I find it's much easier to mark a line to match the cut edge to instead of a line to fold on.
 I call this a "fold-to" line.

 

RIGHT FRONT:

1. Measure the distance between the front edge and the first fold line on the pattern (1 3/8").

2. DOUBLE this measurement (2 3/4")











3. Lay the RIGHT front piece right side down.

4. Mark a line on the WRONG side of the fabric 2-3/4" from the cut edge.





5. Fold the fabric (wrong sides together) so the front edge lines up with the mark you just made.

6. Press well.














7. Measure the distance from the first fold line to the second fold line (2-1/4")


8. Double this measurement (4-1/2")











9. Mark a line on the WRONG side of the fabric 4-1/2" FROM THE FOLDED EDGE.
















 
10. Fold the fabric so the folded edge lines up with this new mark.
(You'll now have two folds == 3 layers of fabric)

11. Press well.







12. Mark 1-1/8" from the new fold. You'll use this mark in the next section.














LEFT FRONT:
1. Repeat steps 1 - 6 above.






2. Open the fold and mark 1/2" from the CUT edge.

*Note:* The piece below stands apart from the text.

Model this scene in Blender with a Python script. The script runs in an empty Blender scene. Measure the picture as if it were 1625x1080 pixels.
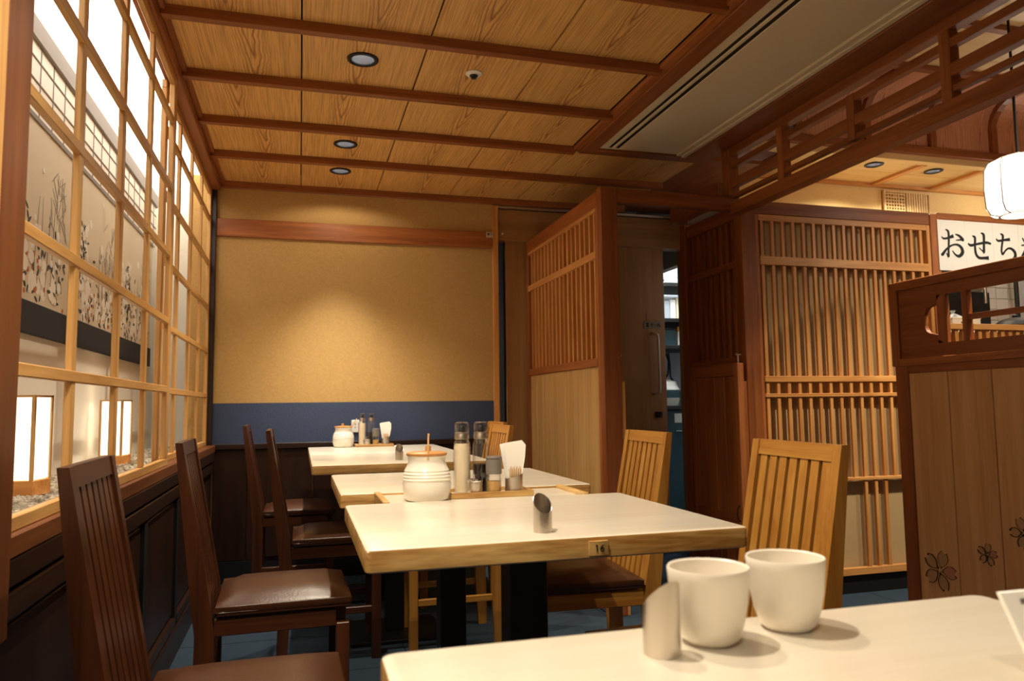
import bpy, bmesh, math, random
from mathutils import Vector, Matrix
random.seed(7)
S = bpy.context.scene
COL = S.collection
PI = math.pi

# ------------------------------------------------------------------ camera
cam_d = bpy.data.cameras.new('camera'); cam = bpy.data.objects.new('camera', cam_d); COL.objects.link(cam)
Rr = [(0.96253, -0.27090, -0.01208), (0.01157, 0.08556, -0.99627), (0.27092, 0.95880, 0.08549)]
right, down, fwd = [Vector(r) for r in Rr]
cam.matrix_world = Matrix(((right.x, -down.x, -fwd.x, 0), (right.y, -down.y, -fwd.y, 0), (right.z, -down.z, -fwd.z, .95), (0, 0, 0, 1)))
cam_d.sensor_fit = 'HORIZONTAL'; cam_d.sensor_width = 36; cam_d.lens = 1190.7 / 1625 * 36
cam_d.clip_start = .02
cam_d.dof.use_dof = True; cam_d.dof.focus_distance = 2.1; cam_d.dof.aperture_fstop = 6.5
S.camera = cam

# ------------------------------------------------------------------ world, exposure
w = bpy.data.worlds.new('world'); S.world = w; w.use_nodes = True
w.node_tree.nodes['Background'].inputs[0].default_value = (1.0, .80, .55, 1)
w.node_tree.nodes['Background'].inputs[1].default_value = .02
S.view_settings.view_transform = 'Standard'; S.view_settings.look = 'None'
S.view_settings.gamma = 1; S.view_settings.use_curve_mapping = False
S.view_settings.exposure = 0.0

# ------------------------------------------------------------------ lights (lamps of the room, plus a fill spot added in the hall)
WARM = (1.0, .87, .67); COOL = (.82, .92, 1.0)
def lamp(name, kind, loc, power, color, radius=.03, size=None, blend=.5, aim=(0, 0, -1)):
    d = bpy.data.lights.new(name, kind); d.energy = power; d.color = color; d.shadow_soft_size = radius
    if kind == 'SPOT': d.spot_size = math.radians(size); d.spot_blend = blend
    o = bpy.data.objects.new(name, d); COL.objects.link(o); o.location = loc
    o.rotation_euler = Vector(aim).to_track_quat('-Z', 'Y').to_euler()
    return o
ZC = 2.234                      # wooden ceiling
DOWN = [(.21, 2.73), (.20, 3.665), (.197, 4.10)]
def down(x, y, wide, beam, size=104, color=WARM):
    lamp('downlight_glow', 'SPOT', (x, y, ZC - .012), wide, WARM, .016, 156, .25)
    lamp('downlight_or_fill_beam', 'SPOT', (x, y, ZC - .012), beam, color, .016, size, .7 if size > 80 else 1)
down(.21, 2.73, 2, 72); down(.20, 3.665, 2, 66); down(.197, 4.10, 4.5, 96, 64, (1.0, .95, .87))
down(.20, 1.44, 2, 48); down(-.05, .87, 2, 92); down(.05, -.2, 2, 34)
lamp('downlight_or_fill_beam', 'SPOT', (2.85, 2.05, 2.70), 215, WARM, .02, 92, .45)
for (x, y) in [(3.30, 3.64), (3.76, 3.66)]:
    lamp('downlight_or_fill_beam', 'SPOT', (x, y, 2.34), 26, WARM, .03, 150, .4)
lamp('downlight_or_fill_beam', 'SPOT', (3.75, 2.1, 2.73), 90, WARM, .03, 130, .5)  # fill spot added to brighten the hall, no fixture built for it
lamp('kitchen_tube', 'POINT', (2.75, 4.95, 2.25), 42, COOL, .08)
lamp('kitchen_tube', 'POINT', (4.5, 3.5, 2.2), 7, (1, .93, .82), .08)

# ------------------------------------------------------------------ materials
def lin(c):
    return tuple((v / 12.92 if v <= .04045 else ((v + .055) / 1.055) ** 2.4) for v in c)
def hx(s):
    return lin(tuple(int(s[i:i + 2], 16) / 255 for i in (0, 2, 4))) + (1,)
def newmat(name):
    m = bpy.data.materials.new(name); m.use_nodes = True
    return m, m.node_tree.nodes, m.node_tree.links, m.node_tree.nodes['Principled BSDF']
def plain(name, col, rough=.5, metal=0, bump=0, bscale=200, var=0, **kw):
    m, N, L, B = newmat(name)
    B.inputs['Base Color'].default_value = hx(col); B.inputs['Roughness'].default_value = rough; B.inputs['Metallic'].default_value = metal
    for k, v in kw.items(): B.inputs[k.replace('_', ' ')].default_value = v
    if bump or var:
        tc = N.new('ShaderNodeTexCoord'); nz = N.new('ShaderNodeTexNoise'); nz.inputs['Scale'].default_value = bscale; nz.inputs['Detail'].default_value = 5
        L.new(tc.outputs['Object'], nz.inputs['Vector'])
        if bump:
            b = N.new('ShaderNodeBump'); b.inputs['Strength'].default_value = bump; b.inputs['Distance'].default_value = .004
            L.new(nz.outputs['Fac'], b.inputs['Height']); L.new(b.outputs['Normal'], B.inputs['Normal'])
        if var:
            r = N.new('ShaderNodeValToRGB'); c = Vector(hx(col)[:3])
            r.color_ramp.elements[0].position = .3; r.color_ramp.elements[1].position = .7
            r.color_ramp.elements[0].color = tuple(c * (1 - var)) + (1,); r.color_ramp.elements[1].color = tuple(c * (1 + var)) + (1,)
            L.new(nz.outputs['Fac'], r.inputs['Fac']); L.new(r.outputs['Color'], B.inputs['Base Color'])
    return m
def emit(name, col, strength, base='FFFFFF'):
    m, N, L, B = newmat(name)
    B.inputs['Base Color'].default_value = hx(base); B.inputs['Emission Color'].default_value = hx(col); B.inputs['Emission Strength'].default_value = strength
    return m
def wood(name, c0, c1, axis='Z', scale=28, rough=.45, stretch=.045, bump=.05, coat=0):
    m, N, L, B = newmat(name)
    tc = N.new('ShaderNodeTexCoord'); oi = N.new('ShaderNodeObjectInfo')
    mul = N.new('ShaderNodeMath'); mul.operation = 'MULTIPLY'; mul.inputs[1].default_value = 23.7
    L.new(oi.outputs['Random'], mul.inputs[0])
    add = N.new('ShaderNodeVectorMath'); add.operation = 'ADD'
    L.new(tc.outputs['Object'], add.inputs[0]); L.new(mul.outputs[0], add.inputs[1])
    mp = N.new('ShaderNodeMapping'); s = [scale, scale, scale]; s['XYZ'.index(axis)] = scale * stretch
    mp.inputs['Scale'].default_value = s; L.new(add.outputs[0], mp.inputs['Vector'])
    n1 = N.new('ShaderNodeTexNoise'); n1.inputs['Scale'].default_value = 1; n1.inputs['Detail'].default_value = 6; n1.inputs['Roughness'].default_value = .6; n1.inputs['Distortion'].default_value = .6
    n2 = N.new('ShaderNodeTexNoise'); n2.inputs['Scale'].default_value = 7; n2.inputs['Detail'].default_value = 3
    L.new(mp.outputs[0], n1.inputs['Vector']); L.new(mp.outputs[0], n2.inputs['Vector'])
    mx = N.new('ShaderNodeMath'); mx.operation = 'MULTIPLY_ADD'; mx.inputs[1].default_value = .35
    L.new(n2.outputs['Fac'], mx.inputs[0]); L.new(n1.outputs['Fac'], mx.inputs[2])
    r = N.new('ShaderNodeValToRGB'); r.color_ramp.elements[0].position = .48; r.color_ramp.elements[1].position = .86
    r.color_ramp.elements[0].color = hx(c0); r.color_ramp.elements[1].color = hx(c1)
    L.new(mx.outputs[0], r.inputs['Fac']); L.new(r.outputs['Color'], B.inputs['Base Color'])
    B.inputs['Roughness'].default_value = rough
    if coat: B.inputs['Coat Weight'].default_value = coat; B.inputs['Coat Roughness'].default_value = .25
    b = N.new('ShaderNodeBump'); b.inputs['Strength'].default_value = bump; b.inputs['Distance'].default_value = .003
    L.new(mx.outputs[0], b.inputs['Height']); L.new(b.outputs['Normal'], B.inputs['Normal'])
    return m
def cathedral(name, c0, c1, A=34., Bk=1.3, rough=.5, axis='Y', cross='X', lines=1.0):
    """flat-sawn board: growth-ring arches run down the middle of every board"""
    m, N, L, B = newmat(name)
    def M(op, a=None, b=None, c=None):
        n = N.new('ShaderNodeMath'); n.operation = op
        for i, v in enumerate((a, b, c)):
            if v is None: continue
            if isinstance(v, (int, float)): n.inputs[i].default_value = v
            else: L.new(v, n.inputs[i])
        return n.outputs[0]
    tc = N.new('ShaderNodeTexCoord'); sp = N.new('ShaderNodeSeparateXYZ'); L.new(tc.outputs['Object'], sp.inputs[0])
    oi = N.new('ShaderNodeObjectInfo')
    rnd = oi.outputs['Random']
    off = N.new('ShaderNodeVectorMath'); off.operation = 'ADD'
    L.new(tc.outputs['Object'], off.inputs[0]); L.new(M('MULTIPLY', rnd, 31.0), off.inputs[1])
    nz = N.new('ShaderNodeTexNoise'); nz.inputs['Scale'].default_value = 5; nz.inputs['Detail'].default_value = 3; L.new(off.outputs[0], nz.inputs['Vector'])
    wob = M('MULTIPLY', M('SUBTRACT', nz.outputs['Fac'], .5), .035)
    x = M('ADD', M('ADD', sp.outputs[cross], M('MULTIPLY', M('SUBTRACT', rnd, .5), .10)), wob)
    y = M('ADD', sp.outputs[axis], M('MULTIPLY', rnd, 5.0))
    f = M('ADD', M('MULTIPLY', M('POWER', M('ABSOLUTE', x), 1.5), A * 9), M('MULTIPLY', y, Bk * 4))
    f = M('ADD', f, M('MULTIPLY', nz.outputs['Fac'], .9))
    g = M('ABSOLUTE', M('SUBTRACT', M('FRACT', f), .5))
    ramp = N.new('ShaderNodeValToRGB'); e = ramp.color_ramp.elements
    e[0].position = .02; e[0].color = (1, 1, 1, 1); e[1].position = .30; e[1].color = (0, 0, 0, 1)
    L.new(g, ramp.inputs['Fac'])
    mp = N.new('ShaderNodeMapping'); sc = [340, 340, 340]; sc['XYZ'.index(axis)] = 4; mp.inputs['Scale'].default_value = sc; L.new(off.outputs[0], mp.inputs['Vector'])
    n2 = N.new('ShaderNodeTexNoise'); n2.inputs['Scale'].default_value = 1; n2.inputs['Detail'].default_value = 4; L.new(mp.outputs[0], n2.inputs['Vector'])
    r2 = N.new('ShaderNodeValToRGB'); r2.color_ramp.elements[0].position = .42; r2.color_ramp.elements[1].position = .62; L.new(n2.outputs['Fac'], r2.inputs['Fac'])
    inner = N.new('ShaderNodeMapRange'); inner.inputs[1].default_value = .02; inner.inputs[2].default_value = .085; inner.inputs[3].default_value = .85; inner.inputs[4].default_value = .12
    L.new(M('ABSOLUTE', x), inner.inputs[0])
    fac = M('MULTIPLY', M('MAXIMUM', M('MULTIPLY', ramp.outputs[0], inner.outputs[0]), M('MULTIPLY', r2.outputs[0], .5)), lines)
    mix = N.new('ShaderNodeMix'); mix.data_type = 'RGBA'; mix.inputs[6].default_value = hx(c1); mix.inputs[7].default_value = hx(c0)
    L.new(fac, mix.inputs[0]); L.new(mix.outputs[2], B.inputs['Base Color'])
    B.inputs['Roughness'].default_value = rough
    return m

M = {}
M['ceil'] = cathedral('ceiling_board_wood', '8A4A18', 'F0BC6E')
M['cove'] = cathedral('cove_board_wood', 'A2603F', 'E0A27C', axis='Z')
M['soffit'] = wood('pale_coffer_wood', 'D8B274', 'EBCB92', 'X', 14)
for ax in 'XYZ':
    M['beam' + ax] = wood('reddish_brown_wood_' + ax, '7A3F1B', 'A05C2C', ax, 30)
    M['screen' + ax] = wood('screen_wood_' + ax, '8A4A20', 'B8703A', ax, 30)
    M['slat' + ax] = wood('slat_wood_' + ax, 'BC783A', 'E0A45E', ax, 30)
    M['shoji' + ax] = wood('window_lattice_wood_' + ax, 'B58042', 'D8A866', ax, 26)
    M['dark' + ax] = wood('dark_wainscot_wood_' + ax, '1E0F07', '32190B', ax, 24, .4)
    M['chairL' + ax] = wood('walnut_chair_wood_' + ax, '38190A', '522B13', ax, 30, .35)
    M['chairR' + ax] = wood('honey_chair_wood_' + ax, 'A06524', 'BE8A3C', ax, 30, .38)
    M['table' + ax] = wood('pale_table_wood_' + ax, 'DDD2BC', 'E7DFCE', ax, 12, .28, .06, .02, .3)
    M['edge' + ax] = wood('table_edge_wood_' + ax, '97652A', 'DDB673', ax, 26, .35, .10)
    M['plank' + ax] = wood('panel_plank_wood_' + ax, 'B58A52', 'D2A86C', ax, 18)
    M['booth' + ax] = wood('partition_plank_wood_' + ax, 'C8905A', 'E0AE76', ax, 18)
    M['door' + ax] = wood('door_wood_' + ax, '94683C', 'AD7D4A', ax, 14)
M['plaster'] = plain('ochre_plaster', 'C19A5C', .85, bump=.25, bscale=90, var=.07)
M['blue'] = plain('indigo_wall_paper', '3A4763', .8, bump=.3, bscale=120, var=.12)
M['black'] = plain('black_paint', '0E0D0C', .55)
M['shadowgap'] = plain('dark_void_board', '120C08', .9)
M['carpet'] = plain('slate_blue_carpet', '26394A', .95, bump=.5, bscale=260, var=.18)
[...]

3. Fold so the cut edge lines up with the mark.

4.  Press well.
















5. Fold first fold again and press well.








Sew the front plackets.

 
RIGHT FRONT:

1. Put the edge stitch foot on your machine.

2. Make sure the needle is the center position.

3. Line up the blade on the foot with your mark and sew the front placket.













4. Fold the facing back towards the front edge.
5. Press well.



LEFT FRONT:

1. Move the needle to the right (How far depends on your machine and sewing accuracy--you might want to practice first).

2. Line up the blade on the foot with inside fold and sew the front placket.